▶ _What to produce_:
Please quote exactly the lines below from the line containing "1536 pixels high." to the line containing "roof lights' panes", both lines included, and nothing else.

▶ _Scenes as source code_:
################

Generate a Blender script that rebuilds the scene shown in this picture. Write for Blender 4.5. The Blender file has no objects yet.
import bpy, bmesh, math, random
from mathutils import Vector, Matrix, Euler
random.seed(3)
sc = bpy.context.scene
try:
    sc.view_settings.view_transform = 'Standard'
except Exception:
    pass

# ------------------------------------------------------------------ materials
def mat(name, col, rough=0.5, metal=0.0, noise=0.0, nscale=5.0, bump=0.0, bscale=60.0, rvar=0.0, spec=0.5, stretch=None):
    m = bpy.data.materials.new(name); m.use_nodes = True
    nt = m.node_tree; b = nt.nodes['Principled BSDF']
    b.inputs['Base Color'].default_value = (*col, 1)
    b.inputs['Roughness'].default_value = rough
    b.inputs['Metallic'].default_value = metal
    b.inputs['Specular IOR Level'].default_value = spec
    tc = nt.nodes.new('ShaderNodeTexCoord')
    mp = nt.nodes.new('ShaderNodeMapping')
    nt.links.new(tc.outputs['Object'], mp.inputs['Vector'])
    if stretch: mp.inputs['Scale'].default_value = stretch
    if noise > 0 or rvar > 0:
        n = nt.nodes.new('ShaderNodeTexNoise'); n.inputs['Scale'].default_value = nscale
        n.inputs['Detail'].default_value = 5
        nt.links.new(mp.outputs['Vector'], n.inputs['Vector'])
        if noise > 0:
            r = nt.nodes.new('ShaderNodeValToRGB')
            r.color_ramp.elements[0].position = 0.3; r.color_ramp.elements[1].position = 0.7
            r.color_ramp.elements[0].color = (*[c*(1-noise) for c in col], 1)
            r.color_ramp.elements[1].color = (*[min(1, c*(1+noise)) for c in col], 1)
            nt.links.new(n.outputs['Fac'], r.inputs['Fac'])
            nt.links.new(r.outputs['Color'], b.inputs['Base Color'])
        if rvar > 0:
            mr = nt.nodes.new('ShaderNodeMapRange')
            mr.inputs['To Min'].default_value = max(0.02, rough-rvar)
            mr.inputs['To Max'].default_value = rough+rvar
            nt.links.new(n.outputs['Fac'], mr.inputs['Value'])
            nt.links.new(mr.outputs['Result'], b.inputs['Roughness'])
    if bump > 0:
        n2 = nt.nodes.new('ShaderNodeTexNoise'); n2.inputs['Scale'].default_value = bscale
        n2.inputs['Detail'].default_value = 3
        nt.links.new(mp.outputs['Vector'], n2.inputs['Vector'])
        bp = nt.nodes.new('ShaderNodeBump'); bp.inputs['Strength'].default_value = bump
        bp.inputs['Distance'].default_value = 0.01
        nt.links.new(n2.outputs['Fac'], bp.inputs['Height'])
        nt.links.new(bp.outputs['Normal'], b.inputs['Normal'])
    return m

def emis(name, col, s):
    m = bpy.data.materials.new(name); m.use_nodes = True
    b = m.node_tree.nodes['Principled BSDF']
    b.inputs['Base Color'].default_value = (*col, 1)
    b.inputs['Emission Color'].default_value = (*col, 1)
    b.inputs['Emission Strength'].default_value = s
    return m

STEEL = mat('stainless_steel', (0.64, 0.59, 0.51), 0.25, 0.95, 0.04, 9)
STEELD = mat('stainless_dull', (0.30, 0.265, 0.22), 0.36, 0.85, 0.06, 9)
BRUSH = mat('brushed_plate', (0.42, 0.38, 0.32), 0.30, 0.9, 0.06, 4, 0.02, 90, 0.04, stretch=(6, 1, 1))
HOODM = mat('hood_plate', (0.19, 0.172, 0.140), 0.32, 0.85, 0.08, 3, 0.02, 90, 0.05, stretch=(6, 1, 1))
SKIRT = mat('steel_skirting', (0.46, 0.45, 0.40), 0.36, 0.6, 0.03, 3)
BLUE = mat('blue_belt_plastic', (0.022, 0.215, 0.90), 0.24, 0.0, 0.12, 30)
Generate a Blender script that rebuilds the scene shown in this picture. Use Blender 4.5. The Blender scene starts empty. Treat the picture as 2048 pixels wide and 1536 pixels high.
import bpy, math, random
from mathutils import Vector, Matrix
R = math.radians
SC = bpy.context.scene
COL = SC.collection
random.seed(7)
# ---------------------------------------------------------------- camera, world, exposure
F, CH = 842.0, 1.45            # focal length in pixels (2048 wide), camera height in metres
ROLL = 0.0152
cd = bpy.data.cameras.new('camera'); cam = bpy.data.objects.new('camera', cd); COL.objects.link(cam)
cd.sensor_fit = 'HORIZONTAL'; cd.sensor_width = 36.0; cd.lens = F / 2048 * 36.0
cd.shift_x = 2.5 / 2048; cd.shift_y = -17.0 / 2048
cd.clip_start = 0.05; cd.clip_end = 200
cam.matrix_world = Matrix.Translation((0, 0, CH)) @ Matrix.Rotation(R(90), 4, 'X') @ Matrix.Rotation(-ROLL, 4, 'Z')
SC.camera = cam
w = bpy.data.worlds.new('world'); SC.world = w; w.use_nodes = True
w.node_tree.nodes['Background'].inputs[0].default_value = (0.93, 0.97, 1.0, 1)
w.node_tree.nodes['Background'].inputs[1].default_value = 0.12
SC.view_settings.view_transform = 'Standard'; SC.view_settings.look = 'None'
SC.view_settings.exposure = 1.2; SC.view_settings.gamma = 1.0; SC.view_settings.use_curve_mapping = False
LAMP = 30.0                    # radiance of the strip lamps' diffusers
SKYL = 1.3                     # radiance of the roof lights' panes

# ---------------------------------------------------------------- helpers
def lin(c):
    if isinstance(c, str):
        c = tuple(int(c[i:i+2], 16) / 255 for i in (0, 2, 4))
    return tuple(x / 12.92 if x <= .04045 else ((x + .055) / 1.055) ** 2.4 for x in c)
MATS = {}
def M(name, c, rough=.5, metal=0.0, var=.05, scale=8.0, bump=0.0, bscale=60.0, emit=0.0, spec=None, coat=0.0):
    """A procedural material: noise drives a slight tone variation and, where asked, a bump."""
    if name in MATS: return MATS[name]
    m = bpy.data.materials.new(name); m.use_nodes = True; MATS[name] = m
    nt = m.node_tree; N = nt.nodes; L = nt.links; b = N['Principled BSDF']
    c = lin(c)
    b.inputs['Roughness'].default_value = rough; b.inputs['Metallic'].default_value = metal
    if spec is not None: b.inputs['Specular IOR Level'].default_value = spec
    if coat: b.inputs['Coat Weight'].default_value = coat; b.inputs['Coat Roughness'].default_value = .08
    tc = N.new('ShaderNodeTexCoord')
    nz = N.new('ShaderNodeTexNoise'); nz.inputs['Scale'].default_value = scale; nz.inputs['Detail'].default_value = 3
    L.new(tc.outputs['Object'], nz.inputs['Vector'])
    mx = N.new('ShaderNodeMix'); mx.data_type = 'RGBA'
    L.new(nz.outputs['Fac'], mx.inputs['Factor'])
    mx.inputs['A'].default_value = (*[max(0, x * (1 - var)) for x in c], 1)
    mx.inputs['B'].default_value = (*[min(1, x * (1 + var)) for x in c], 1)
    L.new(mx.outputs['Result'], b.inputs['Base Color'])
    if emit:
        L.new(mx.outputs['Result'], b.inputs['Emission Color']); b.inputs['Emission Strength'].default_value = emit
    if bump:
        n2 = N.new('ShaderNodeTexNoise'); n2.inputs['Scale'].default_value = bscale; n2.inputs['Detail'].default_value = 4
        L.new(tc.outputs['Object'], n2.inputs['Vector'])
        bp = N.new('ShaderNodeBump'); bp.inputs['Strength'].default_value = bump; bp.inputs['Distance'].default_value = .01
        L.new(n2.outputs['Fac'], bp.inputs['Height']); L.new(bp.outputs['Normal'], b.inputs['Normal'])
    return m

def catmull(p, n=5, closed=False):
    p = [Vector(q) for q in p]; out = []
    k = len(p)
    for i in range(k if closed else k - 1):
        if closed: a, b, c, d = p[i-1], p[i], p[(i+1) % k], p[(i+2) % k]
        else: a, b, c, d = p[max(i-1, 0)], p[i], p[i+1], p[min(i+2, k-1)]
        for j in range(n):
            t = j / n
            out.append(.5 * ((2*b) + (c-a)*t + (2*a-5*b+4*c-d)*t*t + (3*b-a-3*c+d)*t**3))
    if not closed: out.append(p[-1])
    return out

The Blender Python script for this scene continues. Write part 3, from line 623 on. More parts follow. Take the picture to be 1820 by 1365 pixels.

################

▶ _Response_:
Generate a Blender script that rebuilds the scene shown in this picture. Use Blender 4.5. The Blender scene starts empty. Treat the picture as 2048 pixels wide and 1536 pixels high.
import bpy, math, random
from mathutils import Vector, Matrix
R = math.radians
SC = bpy.context.scene
COL = SC.collection
random.seed(7)
# ---------------------------------------------------------------- camera, world, exposure
F, CH = 842.0, 1.45            # focal length in pixels (2048 wide), camera height in metres
ROLL = 0.0152
cd = bpy.data.cameras.new('camera'); cam = bpy.data.objects.new('camera', cd); COL.objects.link(cam)
cd.sensor_fit = 'HORIZONTAL'; cd.sensor_width = 36.0; cd.lens = F / 2048 * 36.0
cd.shift_x = 2.5 / 2048; cd.shift_y = -17.0 / 2048
cd.clip_start = 0.05; cd.clip_end = 200
cam.matrix_world = Matrix.Translation((0, 0, CH)) @ Matrix.Rotation(R(90), 4, 'X') @ Matrix.Rotation(-ROLL, 4, 'Z')
SC.camera = cam
w = bpy.data.worlds.new('world'); SC.world = w; w.use_nodes = True
w.node_tree.nodes['Background'].inputs[0].default_value = (0.93, 0.97, 1.0, 1)
w.node_tree.nodes['Background'].inputs[1].default_value = 0.12
SC.view_settings.view_transform = 'Standard'; SC.view_settings.look = 'None'
SC.view_settings.exposure = 1.2; SC.view_settings.gamma = 1.0; SC.view_settings.use_curve_mapping = False
LAMP = 30.0                    # radiance of the strip lamps' diffusers
SKYL = 1.3                     # radiance of the roof lights' panes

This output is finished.